Anzi, la deflazione salariale è la conseguenza più diretta, non a caso in Italia i salari sono diminuiti dal 1992, perché quando le aziende iniziano a riassumere, lo fanno con stipendi bassissimi che creano milioni di lavoratori poveri. Non sono più sottoccupati, ma sfruttati e i record stabiliti dal governo in carica sono questi, 6,5 milioni di lavoratori a tempo indeterminato, sotto i 1000 euro di reddito mensile. Non a caso i fautori delle leggi sulla flessibilità del lavoro, sono anche contrari al salario minimo.

È per via della solita concezione profondamente sbagliata secondo cui bisogna stimolare l'offerta, per creare lavoro. In realtà se non crei la domanda, soprattutto con politiche di sostegno sociale (introducendo il salario minimo, aumentando le pensioni medio-basse e gli sgravi fiscali, diminuendo i costi della sanità e della scuola pubbliche, introducendo misure di sostegno economico come il Reddito di Cittadinanza) aumentando la spesa pubblica, nessuno compra e consuma, perché non ha accesso al mercato e l'offerta va a farsi benedire.

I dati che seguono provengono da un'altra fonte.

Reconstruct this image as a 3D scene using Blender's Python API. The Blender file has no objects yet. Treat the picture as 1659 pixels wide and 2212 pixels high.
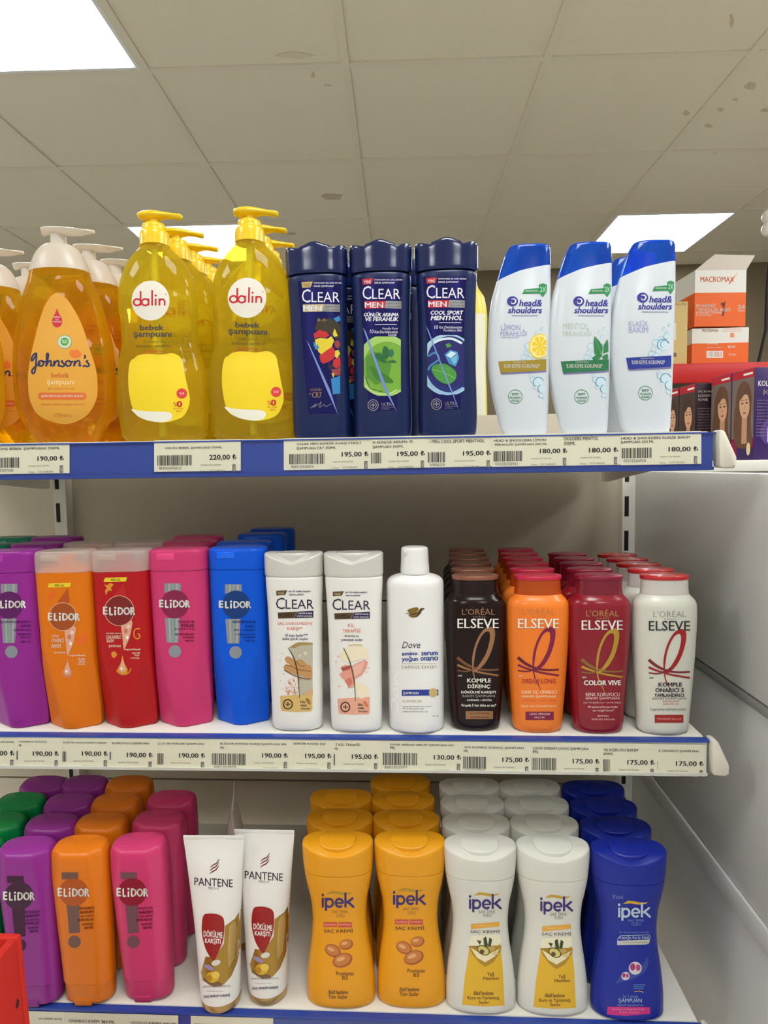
import bpy, bmesh, math, random
import numpy as np
from mathutils import Vector, Matrix

random.seed(7)
SC = bpy.context.scene
COL = SC.collection

# ---------------------------------------------------------------- camera
W, H, F = 1659, 2212, 1390.0
CX, CY = W / 2, H / 2
EYE = np.array([0.0, 0.0, 1.5])
YAW, PITCH, ROLL = (math.radians(v) for v in (-3.08, -3.95, -0.838))
_s, _c = math.sin, math.cos
AF = np.array([_s(YAW) * _c(PITCH), _c(YAW) * _c(PITCH), _s(PITCH)])
_r = np.array([_c(YAW), -_s(YAW), 0.0])
_u = np.cross(_r, AF)
AR = _r * _c(ROLL) + _u * _s(ROLL)
AU = -_r * _s(ROLL) + _u * _c(ROLL)
cd = bpy.data.cameras.new('camera')
cam = bpy.data.objects.new('camera', cd)
COL.objects.link(cam)
cam.matrix_world = Matrix(((AR[0], AU[0], -AF[0], EYE[0]), (AR[1], AU[1], -AF[1], EYE[1]),
                           (AR[2], AU[2], -AF[2], EYE[2]), (0, 0, 0, 1)))
cd.sensor_fit = 'VERTICAL'
cd.sensor_height = 24.0
cd.lens = 24.0 * F / H
cd.clip_start = 0.01
SC.camera = cam

# ---------------------------------------------------------------- light and exposure
LAMP = 15.3            # radiance of the ceiling light panels
EXPOSURE = 0.0
SC.view_settings.view_transform = 'Standard'
SC.view_settings.look = 'None'
SC.view_settings.exposure = EXPOSURE
SC.view_settings.gamma = 1.0
SC.view_settings.use_curve_mapping = False
wd = bpy.data.worlds.new('world')
SC.world = wd
wd.use_nodes = True
wd.node_tree.nodes['Background'].inputs[0].default_value = (0.5, 0.48, 0.44, 1)
wd.node_tree.nodes['Background'].inputs[1].default_value = 0.3
SC.cycles.use_denoising = True
SC.cycles.use_adaptive_sampling = True
SC.cycles.adaptive_threshold = 0.025
SC.cycles.max_bounces = 12
SC.cycles.diffuse_bounces = 4
SC.cycles.transmission_bounces = 8
SC.cycles.transparent_max_bounces = 16
SC.cycles.sample_clamp_indirect = 6.0


# ---------------------------------------------------------------- helpers: pixel <-> place
def ray(px, py):
    return AF + AR * ((px - CX) / F) - AU * ((py - CY) / F)


def at_y(px, py, y):
    d = ray(px, py)
    return EYE + d * (y - EYE[1]) / d[1]


def at_z(px, py, z):
    d = ray(px, py)
    return EYE + d * (z - EYE[2]) / d[2]


# ---------------------------------------------------------------- materials
def lin(c):
    c = c / 255.0
    return c / 12.92 if c <= 0.04045 else ((c + 0.055) / 1.055) ** 2.4


_mats = {}


def mat(rgb, rough=0.45, metal=0.0, spec=0.5, coat=0.0, trans=0.0, ior=1.45, var=0.0, scale=30.0, bump=0.0, sss=0.0):
    key = ('p', tuple(rgb), rough, metal, spec, coat, trans, ior, var, scale, bump, sss)
    if key in _mats:
        return _mats[key]
    m = bpy.data.materials.new('mat_%02x%02x%02x' % tuple(int(v) for v in rgb))
    m.use_nodes = True
    nt = m.node_tree
    b = nt.nodes['Principled BSDF']
    col = (lin(rgb[0]), lin(rgb[1]), lin(rgb[2]), 1)
    b.inputs['Base Color'].default_value = col
    b.inputs['Roughness'].default_value = rough
    b.inputs['Metallic'].default_value = metal
    b.inputs['Specular IOR Level'].default_value = spec
    b.inputs['Coat Weight'].default_value = coat
    b.inputs['Coat Roughness'].default_value = 0.12
    b.inputs['Transmission Weight'].default_value = trans
    b.inputs['IOR'].default_value = ior
    if sss:
        b.inputs['Subsurface Weight'].default_value = sss
        b.inputs['Subsurface Radius'].default_value = (0.01, 0.008, 0.006)
        b.inputs['Subsurface Scale'].default_value = 0.4
    if var or bump:
        tc = nt.nodes.new('ShaderNodeTexCoord')
        nz = nt.nodes.new('ShaderNodeTexNoise')
        nz.inputs['Scale'].default_value = scale
        nz.inputs['Detail'].default_value = 5
        nt.links.new(tc.outputs['Object'], nz.inputs['Vector'])
        if var:
            mx = nt.nodes.new('ShaderNodeMix')
            mx.data_type = 'RGBA'
            mx.inputs[6].default_value = tuple(v * (1 - var) for v in col[:3]) + (1,)
            mx.inputs[7].default_value = tuple(min(1, v * (1 + var)) for v in col[:3]) + (1,)
            nt.links.new(nz.outputs[0], mx.inputs[0])
            nt.links.new(mx.outputs[2], b.inputs['Base Color'])
        if bump:
            bp = nt.nodes.new('ShaderNodeBump')
            bp.inputs['Strength'].default_value = bump
            bp.inputs['Distance'].default_value = 0.002
            nt.links.new(nz.outputs[0], bp.inputs['Height'])
            nt.links.new(bp.outputs[0], b.inputs['Normal'])
    _mats[key] = m
    return m


def gloss_curve(nt, lw):
    """share of gloss: 4 % face-on, rising towards grazing angles, the same from either side"""
    pw = nt.nodes.new('ShaderNodeMath')
    pw.operation = 'POWER'
    pw.inputs[1].default_value = 4.0
    nt.links.new(lw.outputs['Facing'], pw.inputs[0])
    ma = nt.nodes.new('ShaderNodeMath')
    ma.operation = 'MULTIPLY_ADD'
    ma.inputs[1].default_value = 0.6
    ma.inputs[2].default_value = 0.04
    nt.links.new(pw.outputs[0], ma.inputs[0])
    return ma


def frosted(rgb, clear=0.35, rough=0.35, glow=0.5):
    """milky plastic: part see-through, part diffusing light from both sides, under a gloss"""
    key = ('f', tuple(rgb), clear, rough, glow)
    if key in _mats:
        return _mats[key]
    m = bpy.data.materials.new('frosted_%02x%02x%02x' % tuple(int(v) for v in rgb))
    m.use_nodes = True
    nt = m.node_tree
    for n in list(nt.nodes):
        nt.nodes.remove(n)
    N = nt.nodes.new
    L = nt.links.new
    col = (lin(rgb[0]), lin(rgb[1]), lin(rgb[2]), 1)
    out = N('ShaderNodeOutputMaterial')
    df, tl, tp, gl = N('ShaderNodeBsdfDiffuse'), N('ShaderNodeBsdfTranslucent'), N('ShaderNodeBsdfTransparent'), N('ShaderNodeBsdfGlossy')
    for q in (df, tl, tp):
        q.inputs[0].default_value = col
    gl.inputs['Roughness'].default_value = rough
    m1, m2, m3, fr = N('ShaderNodeMixShader'), N('ShaderNodeMixShader'), N('ShaderNodeMixShader'), N('ShaderNodeLayerWeight')
    fr.inputs[0].default_value = 0.5
    rp = gloss_curve(nt, fr)
    m1.inputs[0].default_value = glow
    L(df.outputs[0], m1.inputs[1]); L(tl.outputs[0], m1.inputs[2])
    m2.inputs[0].default_value = clear
    L(m1.outputs[0], m2.inputs[1]); L(tp.outputs[0], m2.inputs[2])
    L(rp.outputs[0], m3.inputs[0])
    L(m2.outputs[0], m3.inputs[1]); L(gl.outputs[0], m3.inputs[2])
    L(m3.outputs[0], out.inputs[0])
    _mats[key] = m
    return m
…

Quindi il Job's act, così come la riforma Fornero e prima di loro le riforme di Biagi, sono concettualmente sbagliate. Vanno a incidere esclusivamente su una delle due parti in causa, la forza lavoro, in funzione di una liberalizzazione che storicamente non risolve le storture, ma amplifica le vecchie e ne crea di nuove.

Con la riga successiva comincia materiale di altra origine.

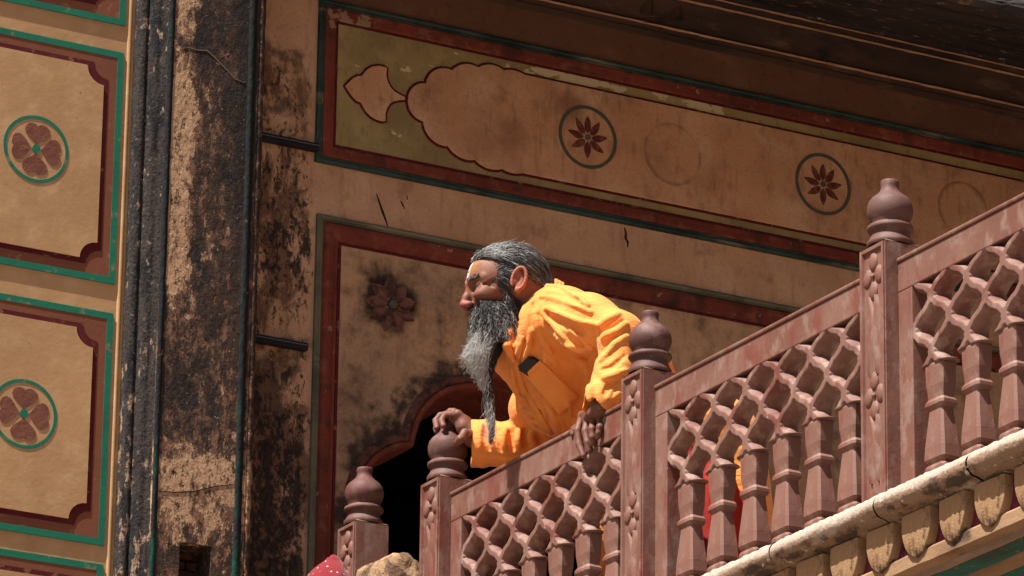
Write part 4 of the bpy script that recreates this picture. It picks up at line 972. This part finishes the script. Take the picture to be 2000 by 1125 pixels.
# hollow the cuffs, neck opening and hem
K.cap(cR+np.array([0, 0, 0])-np.array(rt)*.02, cR+np.array(rt)*.035, .050, .044, .004, 's')
K.cap(cL+np.array([0, 0, -.02]), cL+np.array([0, 0, .02]), .031, .028, .004, 's')
K.cap(H(.02, 0, -.06), nb+np.array([-.01, 0, -.005]), .064, .060, .008, 's'); K.cap(H(-.01, 0, -.02), nb, .056, .060, .006, 's')
for (x_, y_, r_) in ((1008, 572, .022), (1008, 592, .022), (1005, 612, .021), (1002, 632, .018), (1001, 650, .014)):
    q_ = hit(x_, y_)
    if q_ is not None: K.ell(q_+np.array(fw)*.010, (r_,)*3, None, .006, 's')
K.cap(P(985, 590, -1.27), P(1000, 655, -1.27), .030, .020, .010, 's'); K.cap(P(1002, 575, -1.30), P(1006, 640, -1.30), .030, .016, .010, 's')
zz = (K.lo[2]+np.arange(K.n[2])*K.h)[None, None, :]; K.d[:] = np.maximum(K.d, (.30-zz).astype(np.float32))
km = K.mesh('shirt')
M['orange'] = material('orange_cotton', (.84, .305, .065), [
    dict(s=5, lo=.35, hi=.7, col=(.68, .18, .018), amt=.6), dict(s=500, st=(1, 1, .12), d=2, lo=.35, hi=.65, col=(.80, .28, .05), amt=.28), dict(s=40, off=4, d=6, lo=.55, hi=.75, col=(.62, .15, .014), amt=.3)],
    rough=.75, spec=.3, sheen=.12, bump=((26, (.45, .45, 1.3), 4, .55), (60, (.5, .5, 1.2), 3, .14), (900, (1, 1, 1), 2, .06)))
def translucent(m, col, f):
    t = m.node_tree; p = t.nodes['Principled BSDF']; o = [n for n in t.nodes if n.bl_idname == 'ShaderNodeOutputMaterial'][0]
    tr = N(t, 'ShaderNodeBsdfTranslucent'); tr.inputs[0].default_value = (*col, 1); mx = N(t, 'ShaderNodeMixShader'); mx.inputs[0].default_value = f
    t.links.new(p.outputs[0], mx.inputs[1]); t.links.new(tr.outputs[0], mx.inputs[2]); t.links.new(mx.outputs[0], o.inputs[0])
shirt = link('shirt', km, M['orange'], None, True); AP(shirt)
bvh = BVHTree.FromPolygons([v.co.copy() for v in km.vertices], [tuple(p_.vertices) for p_ in km.polygons])
def onto(x, y, off=0.0):
    d = ray(x, y).normalized(); r = bvh.ray_cast(CAM, d)
    return (r[0]-d*off) if r[0] is not None else None
def patch(name, quad, nu, nv_, off, mat, thick=.002, parent=None):
    """sewn-on piece of cloth lying on the shirt; quad = four photograph corners"""
    q = [Vector(p_) for p_ in quad]; g_ = []
    for i in range(nu+1):
        for j in range(nv_+1):
            u, v = i/nu, j/nv_; p_ = (q[0]*(1-u)+q[1]*u)*(1-v)+(q[3]*(1-u)+q[2]*u)*v
            g_.append(onto(p_.x, p_.y, off))
    if any(x is None for x in g_): 
        ok = [x for x in g_ if x is not None]; g_ = [x if x is not None else ok[0] for x in g_]
    # relax
    W_ = nv_+1
    for it in range(6):
        ng = [x.copy() for x in g_]
        for i in range(1, nu):
            for j in range(1, nv_): ng[i*W_+j] = (g_[(i-1)*W_+j]+g_[(i+1)*W_+j]+g_[i*W_+j-1]+g_[i*W_+j+1])/4
        g_ = ng
    f = [(i*W_+j, i*W_+j+1, (i+1)*W_+j+1, (i+1)*W_+j) for i in range(nu) for j in range(nv_)]
    me = mesh(name, g_, f); o = link(name, me, mat, None, True)
    md = o.modifiers.new('s', 'SOLIDIFY'); md.thickness = thick; md.offset = 0; AP(o); return o
patch('pocket', [(1023, 733), (1054, 704), (1131, 776), (1094, 812)], 14, 14, .0095, M['orange'])
patch('pocket_hem', [(1023, 733), (1054, 704), (1060, 710), (1029, 739)], 14, 3, .0112, M['orange'], .002)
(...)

Va bene anche ridurre il cuneo fiscale ad imprese e famiglie, ma se non esiste un piano di sviluppo industriale con un ruolo attivo dello Stato, le risorse si disperdono in mille rivoli, magari a vantaggio di categorie già privilegiate e l'unico lavoro che si crea, è quello povero.

E parallelamente il debito pubblico diminuisce solo nell'immediato, perché agisci con i tagli sul debito e non con gli investimenti sul PIL e quindi dopo poco tempo, riprende quota, in virtù anche di politiche fiscali sbagliate, che aumentano la pressione, come succede adesso, ma non stimolano la produttività.

Eppure la sbornia ideologica post 1989 è questa, terrorizzati dal comunismo, hanno gettato via anche il buonsenso, se mai destra e sinistra neoliberali, lo abbiano mai avuto.